Во время гастролей в США в 1991 году Булату Окуджаве стало плохо с сердцем. Нужна была срочная операция стоимостью $50 тыс. На помощь пришли друзья, издатели. Эмигранты присылали чеки на $10, $50. Год спустя часть долга перед больницей покрыло американское правительство. Советскому было не до того — страна разваливалась.
После операции Окуджава прожил шесть лет. В середине мая 1997-го он приехал в Париж. Заболел гриппом, который перешел в воспаление легких. Барда положили в один из лучших госпиталей французской столицы. У Окуджавы открылась язва, началось внутреннее кровотечение. 11 июня жена Ольга крестила его. Получил имя Иоанн. На следующий день барда не стало. Через полгода жена нашла в кармане его пиджака листок со строками: "Предчувствовать смерть и смеяться, не значит ее не бояться".
"Только раз я видела его пьяным"
По возвращении с войны Булат Окуджава поступил на филологический факультет университета. В 1947-м женился на однокурснице Гале Смольяниновой — дочери подполковника.
— Муж не прокормит семью стихами, — упрекал тесть Булата.
Тот как мог пытался вжиться в простую русскую семью, но стать своим у него не получалось. "Булат запомнился нам замкнутым, скупым на шутки, он ревниво оберегал свои занятия от чужого взгляда, — вспоминает в мемуарах сестра его жены. — Галя мужа любила бездумно. Она собирала его стихи, увлекалась ими, ни в чем ему не противоречила". Но супруги все большие отдалялись друг от друга. Конец их браку положила песня Окуджавы, где были строки:
А в чем ты повинна?
А в том и повинна,
что рада была
любви половинной:
любимой слыла,
да ненужной была.
— Я не люблю этого стихотворения, — сознался Окуджава впоследствии в интервью. — Я написал его сгоряча. И очень несправедливо было то, что я написал. Я оскорбил замечательную женщину, которая меня любила. А самое подлое, что я начал эту песню исполнять в том кругу, в котором мы оба вращались. Я сразу пожалел об этом, но было поздно: песня "пошла по рукам".
Официально он оформил развод с Галиной в 1964-м — чтобы она могла получить квартиру.

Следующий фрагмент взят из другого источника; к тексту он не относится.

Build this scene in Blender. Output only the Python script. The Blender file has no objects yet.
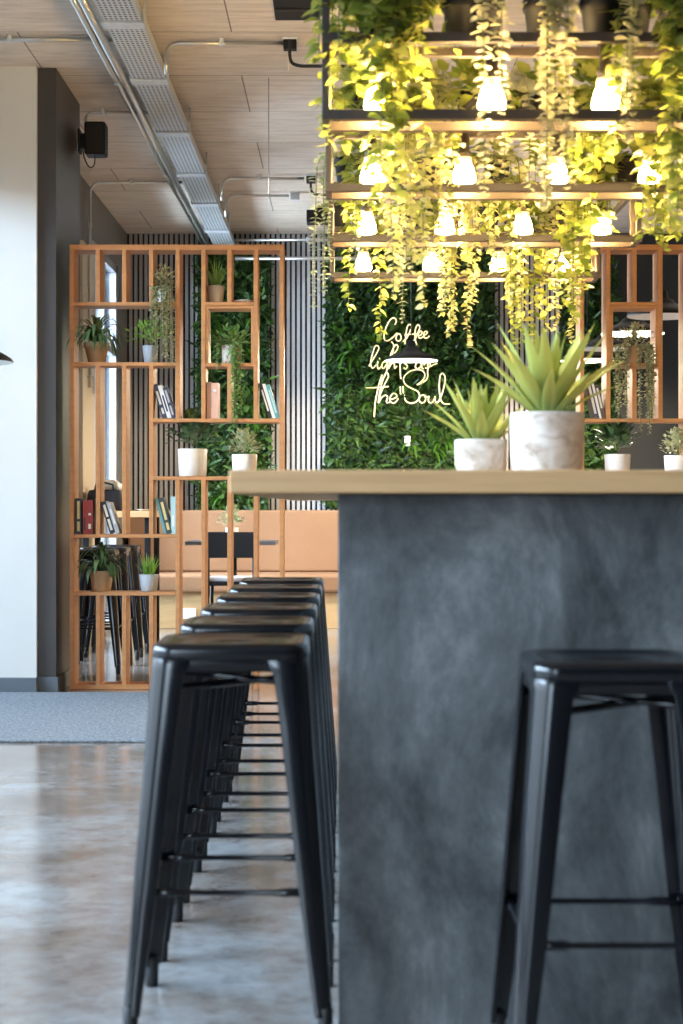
import bpy, math, random
from mathutils import Vector, Matrix, Euler
random.seed(7)
S = bpy.context.scene
C = S.collection
PI = math.pi
F = 1728.0                      # focal length in pixels of the 683x1024 frame
EYE = 1.026; YH = 506             # eye height; pixel row of the horizon
def wx(px, D): return (px - 341.5) * D / F
def wz(py, D): return EYE + (YH - py) * D / F
R = random.uniform

# ------------------------------------------------------------------ mesh builder
class MB:
    def __init__(s): s.v = []; s.f = []; s.smooth = False
    def box(s, x0, x1, y0, y1, z0, z1, M=None):
        b = len(s.v)
        P = [(x0,y0,z0),(x1,y0,z0),(x1,y1,z0),(x0,y1,z0),(x0,y0,z1),(x1,y0,z1),(x1,y1,z1),(x0,y1,z1)]
        s.v += [tuple(M @ Vector(p)) if M else p for p in P]
        s.f += [tuple(b+i for i in q) for q in ((3,2,1,0),(4,5,6,7),(0,1,5,4),(1,2,6,5),(2,3,7,6),(3,0,4,7))]
        return s
    def lathe(s, prof, seg=32, c=(0,0,0), caps=True):
        b = len(s.v); n = len(prof)
        for r, z in prof:
            for k in range(seg):
                a = 2*PI*k/seg
                s.v.append((c[0]+r*math.cos(a), c[1]+r*math.sin(a), c[2]+z))
        for i in range(n-1):
            for k in range(seg):
                k2 = (k+1) % seg
                s.f.append((b+i*seg+k, b+i*seg+k2, b+(i+1)*seg+k2, b+(i+1)*seg+k))
        if caps:
            s.f.append(tuple(b+k for k in reversed(range(seg))))
            s.f.append(tuple(b+(n-1)*seg+k for k in range(seg)))
        s.smooth = True
        return s
    def tube(s, pts, r, seg=8, closed=False):
        pts = [Vector(p) for p in pts]; n = len(pts); b = len(s.v)
        rs = r if isinstance(r, (list, tuple)) else [r]*n
        up = None
        for i, p in enumerate(pts):
            if closed: t = pts[(i+1) % n] - pts[i-1]
            else: t = pts[min(i+1, n-1)] - pts[max(i-1, 0)]
            t = t.normalized() if t.length > 1e-9 else Vector((0,0,1))
            if up is None:
                up = t.cross(Vector((0.31,0.2,0.93)) if abs(t.z) < .9 else Vector((1,0.1,0))).normalized()
            else:
                up = (up - t*up.dot(t))
                up = up.normalized() if up.length > 1e-6 else t.orthogonal().normalized()
            w = t.cross(up)
            for k in range(seg):
                a = 2*PI*k/seg + PI/seg
                s.v.append(tuple(p + (up*math.cos(a) + w*math.sin(a))*rs[i]))
        m = n if closed else n-1
        for i in range(m):
            j = (i+1) % n
            for k in range(seg):
                k2 = (k+1) % seg
                s.f.append((b+i*seg+k, b+i*seg+k2, b+j*seg+k2, b+j*seg+k))
        if not closed:
            s.f.append(tuple(b+k for k in reversed(range(seg))))
            s.f.append(tuple(b+(n-1)*seg+k for k in range(seg)))
        s.smooth = True
        return s
    def loft(s, loops, cap0=True, cap1=True):
        b = len(s.v); n = len(loops[0])
        for L in loops: s.v += [tuple(p) for p in L]
        for i in range(len(loops)-1):
            for k in range(n):
                k2 = (k+1) % n
                s.f.append((b+i*n+k, b+i*n+k2, b+(i+1)*n+k2, b+(i+1)*n+k))
        if cap0: s.f.append(tuple(b+k for k in reversed(range(n))))
        if cap1: s.f.append(tuple(b+(len(loops)-1)*n+k for k in range(n)))
        return s
    SH = {'heart': ((0,.18),(.14,.8),(.38,1),(.72,.6),(1,0.02)),
          'round': ((0,.25),(.2,.85),(.5,1),(.8,.8),(1,.15)),
          'oval':  ((0,.12),(.25,.75),(.5,1),(.78,.68),(1,.02)),
          'blade': ((0,.75),(.3,1),(.65,.75),(1,.03))}
    def leaf(s, p, d, n, L, W, shape='oval', curl=.25, fold=.22):
        d = Vector(d).normalized(); n = Vector(n); n = n - d*n.dot(d)
        n = n.normalized() if n.length > 1e-5 else d.orthogonal().normalized()
        sd = d.cross(n); p = Vector(p); b = len(s.v)
        rows = s.SH[shape]
        for t, w in rows:
            c = p + d*(L*t) - n*(curl*L*t*t)
            hw = W*.5*w
            s.v.append(tuple(c - sd*hw + n*(fold*hw))); s.v.append(tuple(c)); s.v.append(tuple(c + sd*hw + n*(fold*hw)))
        for i in range(len(rows)-1):
            a = b+3*i
            s.f.append((a, a+1, a+4, a+3)); s.f.append((a+1, a+2, a+5, a+4))
        s.smooth = True
    def strap(s, p, d, L, W, droop, n=7, shape=None, thick=0.0, fold=.25):
        """a long curved leaf blade that bends down under its weight"""
        p = Vector(p); d = Vector(d).normalized(); b = len(s.v); st = L/n
        shape = shape or (lambda t: (1-t**2.2)*(.75+.6*t*(1-t)*2))
        side = d.cross(Vector((0,0,1)))
        side = side.normalized() if side.length > 1e-3 else Vector((1,0,0))
        for i in range(n+1):
            t = i/n; nn = side.cross(d).normalized(); hw = W*.5*max(shape(t), .03)
            s.v.append(tuple(p - side*hw + nn*hw*fold)); s.v.append(tuple(p - nn*thick*(1-t))); s.v.append(tuple(p + side*hw + nn*hw*fold))
            p = p + d*st
            d = (d + Vector((0,0,-droop*st/L*(.4+1.6*t)))).normalized()
        for i in range(n):
            a = b+3*i
            s.f.append((a, a+1, a+4, a+3)); s.f.append((a+1, a+2, a+5, a+4))
        s.smooth = True

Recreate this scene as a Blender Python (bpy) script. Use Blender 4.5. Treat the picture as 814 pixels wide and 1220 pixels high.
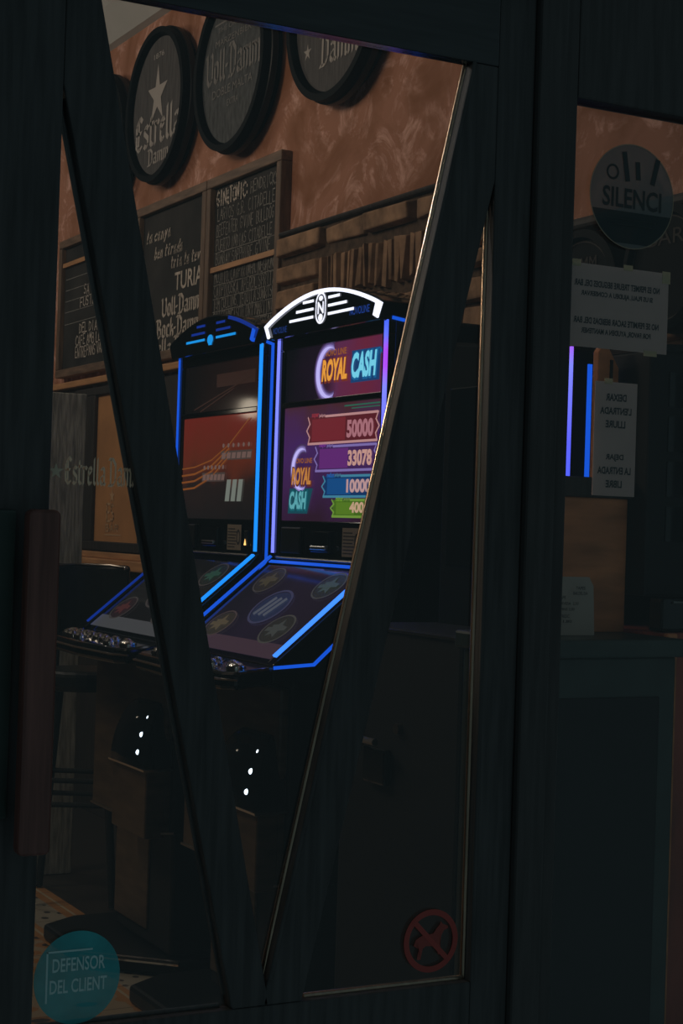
import bpy, bmesh, math, random
from mathutils import Vector, Matrix
for o in list(bpy.data.objects): bpy.data.objects.remove(o)
SC = bpy.context.scene
COL = SC.collection
rnd = random.Random(7)

# ------------------------------------------------------------------ camera
H = 1.3
yaw, pit, rol = math.radians(28.2), math.radians(0.57), math.radians(1.85)
F0 = Vector((math.sin(yaw), math.cos(yaw), 0)); R0 = Vector((math.cos(yaw), -math.sin(yaw), 0)); Z = Vector((0, 0, 1))
F = F0*math.cos(pit) + Z*math.sin(pit); U0 = -F0*math.sin(pit) + Z*math.cos(pit)
R = R0*math.cos(rol) + U0*math.sin(rol); U = U0*math.cos(rol) - R0*math.sin(rol)
cd = bpy.data.cameras.new('camera'); cam = bpy.data.objects.new('camera', cd); COL.objects.link(cam)
m = Matrix.Identity(4)
for i in range(3):
    m[i][0], m[i][1], m[i][2] = R[i], U[i], -F[i]
m[0][3], m[1][3], m[2][3] = 0, 0, H
cam.matrix_world = m
cd.sensor_fit = 'VERTICAL'; cd.sensor_height = 36; cd.lens = 1990/1220*36; cd.clip_start = .05
SC.camera = cam

# ------------------------------------------------------------------ world: dim teal dusk over the street
w = bpy.data.worlds.new('street_dusk'); SC.world = w; w.use_nodes = True
bg = w.node_tree.nodes['Background']; bg.inputs[0].default_value = (.058, .088, .096, 1); bg.inputs[1].default_value = 1.0
SC.view_settings.view_transform = 'Standard'; SC.view_settings.look = 'None'
SC.view_settings.exposure = 0; SC.view_settings.gamma = 1; SC.view_settings.use_curve_mapping = False
SC.cycles.use_denoising = True
SC.cycles.max_bounces = 8; SC.cycles.transparent_max_bounces = 16

# ------------------------------------------------------------------ lights of the bar, plus added door lights
def area(name, loc, size, power, col, target):
    l = bpy.data.lights.new(name, 'AREA'); l.energy = power; l.color = col; l.size = size
    o = bpy.data.objects.new(name, l); COL.objects.link(o); o.location = loc
    o.rotation_euler = (Vector(target)-Vector(loc)).to_track_quat('-Z', 'Y').to_euler(); return o
def point(name, loc, power, col, r=.03):
    l = bpy.data.lights.new(name, 'POINT'); l.energy = power; l.color = col; l.shadow_soft_size = r
    o = bpy.data.objects.new(name, l); COL.objects.link(o); o.location = loc; return o
WARM = (1, .80, .60)
area('bar_ceiling_light', (-.2, 5.2, 3.4), .8, 16, WARM, (2.6, 5.2, 2.2))
area('bar_ceiling_light', (.2, 8.2, 3.4), 0.8, 13, (1, .88, .74), (2.6, 7.6, 2.4))
for p in ((1.0, 4.1, 3.3), (.8, 5.3, 3.3), (.6, 6.4, 3.3)):
    point('ceiling_spot_light', p, 3.0, (1, .93, .85), .03)
point('bead_fill_light', (.35, 3.9, 2.0), .4, (1, .82, .62), .05)  # added point light for the door beads, has no fixture
def spot(name, loc, power, col, target, deg, r):
    l = bpy.data.lights.new(name, 'SPOT'); l.energy = power; l.color = col; l.spot_size = math.radians(deg); l.spot_blend = .4; l.shadow_soft_size = r
    o = bpy.data.objects.new(name, l); COL.objects.link(o); o.location = loc
    o.rotation_euler = (Vector(target)-Vector(loc)).to_track_quat('-Z', 'Y').to_euler(); return o
spot('bead_highlight_spot', (.06, 3.6, 2.7), 22, (.95, .97, 1), (1.46, 2.41, 1.85), 20, .06)  # two added spots, aimed to put highlights on the slanted door beads
spot('bead_highlight_spot', (.0, 3.6, 2.1), 36, (1, .78, .55), (1.36, 2.41, 1.45), 22, .10)
point('far_wall_lamp', (-.02, 9.05, 2.0), .7, (1, .84, .64), .06)

# ------------------------------------------------------------------ helpers
def s2l(c):
    return tuple(((v/255)/12.92 if v/255 <= .04045 else ((v/255+.055)/1.055)**2.4) for v in c)
def newmat(name):
    m = bpy.data.materials.new(name); m.use_nodes = True
    return m, m.node_tree, m.node_tree.nodes['Principled BSDF']
def mat(name, col, rough=.5, metal=0, spec=.5, noise=0, scale=8, stretch=(1, 1, 1), bump=0, emis=None, estr=1, alpha=1):
    m, nt, b = newmat(name)
    b.inputs['Roughness'].default_value = rough; b.inputs['Metallic'].default_value = metal
    b.inputs['Specular IOR Level'].default_value = spec
    b.inputs['Base Color'].default_value = (*col, 1)
    if noise or bump:
        tc = nt.nodes.new('ShaderNodeNewGeometry'); mp = nt.nodes.new('ShaderNodeMapping'); mp.inputs['Scale'].default_value = stretch
        nt.links.new(tc.outputs['Position'], mp.inputs[0])
        n = nt.nodes.new('ShaderNodeTexNoise'); n.inputs['Scale'].default_value = scale; n.inputs['Detail'].default_value = 6
        nt.links.new(mp.outputs[0], n.inputs['Vector'])
        if noise:
            r = nt.nodes.new('ShaderNodeValToRGB')
            r.color_ramp.elements[0].position = .3; r.color_ramp.elements[1].position = .7
            r.color_ramp.elements[0].color = (*[c*(1-noise) for c in col], 1); r.color_ramp.elements[1].color = (*[min(1, c*(1+noise)) for c in col], 1)
            nt.links.new(n.outputs['Fac'], r.inputs[0]); nt.links.new(r.outputs[0], b.inputs['Base Color'])
        if bump:
            bp = nt.nodes.new('ShaderNodeBump'); bp.inputs['Strength'].default_value = bump; bp.inputs['Distance'].default_value = .01
            nt.links.new(n.outputs['Fac'], bp.inputs['Height']); nt.links.new(bp.outputs[0], b.inputs['Normal'])
    if emis:
        b.inputs['Emission Color'].default_value = (*emis, 1); b.inputs['Emission Strength'].default_value = estr
    if alpha < 1: b.inputs['Alpha'].default_value = alpha
    return m
def glow(name, rgb, s=1.0):                 # a lit lamp, LED strip or screen area; also painted glints and reflections
    return mat(name, (.005, .005, .006), .25, 0, .3, emis=s2l(rgb), estr=s)

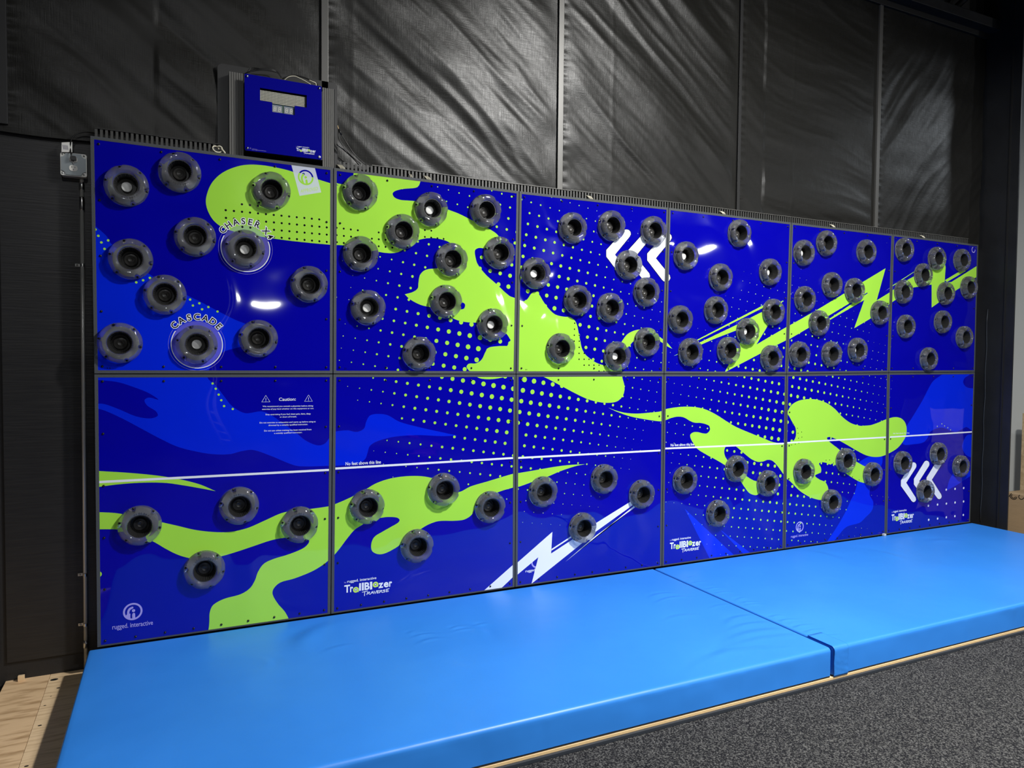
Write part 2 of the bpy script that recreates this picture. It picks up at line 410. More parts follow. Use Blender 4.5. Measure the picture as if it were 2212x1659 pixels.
for row in (0, 1):
    for i in range(6):
        A, B = (tp, md) if row == 0 else (md, bt)
        tl, tr, bl, br = A[i], A[i+1], B[i], B[i+1]
        gt = GAP if row == 1 else 0; gb = GAP if row == 0 else 0
        gl = 0 if i == 0 else GAP; gr = 0 if i == 5 else GAP
        q = [(bl[0]+gl, bl[1]+gb), (br[0]-gr, br[1]+gb), (tr[0]-gr, tr[1]-gt), (tl[0]+gl, tl[1]-gt)]
        if row == 1:  # bottoms rest just above the mat
            q[0] = (q[0][0], max(q[0][1], 0.162)); q[1] = (q[1][0], max(q[1][1], 0.162))
        rim = RIM
        rb = rim if row == 0 else 0.008
        qi = [(q[0][0]+rim, q[0][1]+rb), (q[1][0]-rim, q[1][1]+rb), (q[2][0]-rim, q[2][1]-rim), (q[3][0]+rim, q[3][1]-rim)]
        P = Panel(); P.row = row; P.i = i; P.q = q; P.qi = qi; P.face = MB()
        P.root = empty('climbing_wall', (0.5*(q[0][0]+q[1][0]), 0.0, q[0][1]), DESC[row*6+i], 'climbing wall panel', 'climbing wall panels in two rows of six')
        # frame: rubber covered rim with a deep side
        f = MB(); n = 4; y0, y1 = -0.0012, 0.055
        vs = [(x, y0, z) for x, z in q]+[(x, y0, z) for x, z in qi]+[(x, y1, z) for x, z in q]+[(x, 0.004, z) for x, z in qi]
        fs = []
        for k in range(4):
            l = (k+1) % 4
            fs += [(k, l, 4+l, 4+k), (k, 8+k, 8+l, l), (4+k, 4+l, 12+l, 12+k)]
        fs += []
        f.add(vs, fs); f.build('frame', 'frame_rubber', P.root)
        P.face.add([(x, 0.0, z) for x, z in qi], [(0, 1, 2, 3)], 0)
        PANELS.append(P)

PM = ['print_navy', 'print_blue', 'print_green', 'print_white', 'print_black', 'print_lilac', 'print_haze', 'print_halo', 'print_lime']
NAVY, BLUE, GREEN, WHITE, BLACK, LILAC, HAZE, HALO, LIME = range(9)
LAY = 0.00014
def clip(poly, conv):
    out = poly
    n = len(conv)
    for k in range(n):
        a, c = conv[k], conv[(k+1) % n]
        ex, ez = c[0]-a[0], c[1]-a[1]
        inp = out; out = []
        if not inp: break
        s = [(p[0]-a[0])*(-ez)+(p[1]-a[1])*ex for p in inp]
        for j in range(len(inp)):
            p, q2 = inp[j], inp[(j+1) % len(inp)]; sp, sq = s[j], s[(j+1) % len(inp)]
            if sp >= 0: out.append(p)
            if (sp > 0 and sq < 0) or (sp < 0 and sq > 0):
                t = sp/(sp-sq); out.append((p[0]+(q2[0]-p[0])*t, p[1]+(q2[1]-p[1])*t))
    return out
def paint(outline, mi, layer, panels=None, extra=None, mb=None):
    """outline: closed list of wall-plane points (x, z); triangulated and cut to each panel face"""
    tris = tessellate_polygon([[Vector((x, z, 0)) for x, z in outline]])
    xs = [p[0] for p in outline]
    for P in PANELS:
        if panels is not None and (P.row*6+P.i) not in panels: continue
        if max(xs) < P.qi[0][0]-.05 or min(xs) > P.qi[1][0]+.05: continue
        for t in tris:
            c = clip([outline[k] for k in t], P.qi)
            if extra and len(c) > 2: c = clip(c, extra)
            if len(c) > 2:
                (mb or P.face).add([(x, -LAY*layer, z) for x, z in c], [tuple(range(len(c)))], mi)
def spline(pts, closed=True, seg=7):
    """Catmull-Rom through pts; a point with a third entry is a sharp corner"""
    n = len(pts); out = []
    P = [Vector((p[0], p[1])) for p in pts]; sh = [len(p) > 2 for p in pts]
    for i in range(n if closed else n-1):
        j = (i+1) % n
        p1, p2 = P[i], P[j]
        m1 = Vector((0, 0)) ; m2 = Vector((0, 0))
        d = (p2-p1).length
        if sh[i] or (not closed and i == 0): m1 = (p2-p1)
        else:
            a = P[(i-1) % n]; d0 = (p1-a).length; tt = (p2-a)/(d0+d+1e-9); m1 = tt*d
        if sh[j] or (not closed and j == n-1): m2 = (p2-p1)
        else:
            c = P[(j+1) % n]; d1 = (c-p2).length; tt = (c-p1)/(d1+d+1e-9); m2 = tt*d
        for k in range(seg):
            t = k/seg; t2 = t*t; t3 = t2*t
            q = p1*(2*t3-3*t2+1)+m1*(t3-2*t2+t)+p2*(-2*t3+3*t2)+m2*(t3-t2)
            out.append((q.x, q.y))
    if not closed: out.append((P[-1].x, P[-1].y))
    return out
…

После этого женился на физике Ольге Арцимович, с которой давно имел отношения. В следующем году она родила ему сына, тоже Булата. В том-таки 1965-м — ровно через год после развода — первая жена Окуджавы умерла от острой сердечной недостаточности. От первого брака у Окуджавы был сын Игорь (1954-1997). Его воспитывала тетя — мамина сестра. Сменил несколько профессий, от музыканта до мясника, страдал алкоголизмом и наркоманией. Умер за полгода до отца.
В 1981-м Булат Окуджава влюбился в младшую на 31 год певицу Наталию Горленко. Она подошла к нему на вечеринке после одного из концертов в Москве. Ради барда бросила мужа. До встречи с ней Окуджава восемь лет ничего не писал. А когда вспыхнул роман — опять пошли стихи и песни. "Он любил гостей, любил готовить, — пишет в воспоминаниях Наталия Горленко. — Делал это прекрасно, вдохновенно. Любимое блюдо — сырная запеканка. Ели икру, зелень, сыры всякие, пили коньяк. Говорил, что женщину не нужно спрашивать: что вы пьете? Нужно спрашивать: вы будете водку или коньяк? Только раз я видела его пьяным. Да, он выпивал, но знал меру. Любимый его тост — "Выпьем за это мгновение. Будут другие, но этого уже не будет".
Жена Ольга иногда порывалась уйти от барда, а иногда — он сам хотел оставить семью. Чтобы прекратить общие страдания, от Окуджавы через пять лет ушла Наталия Горленко.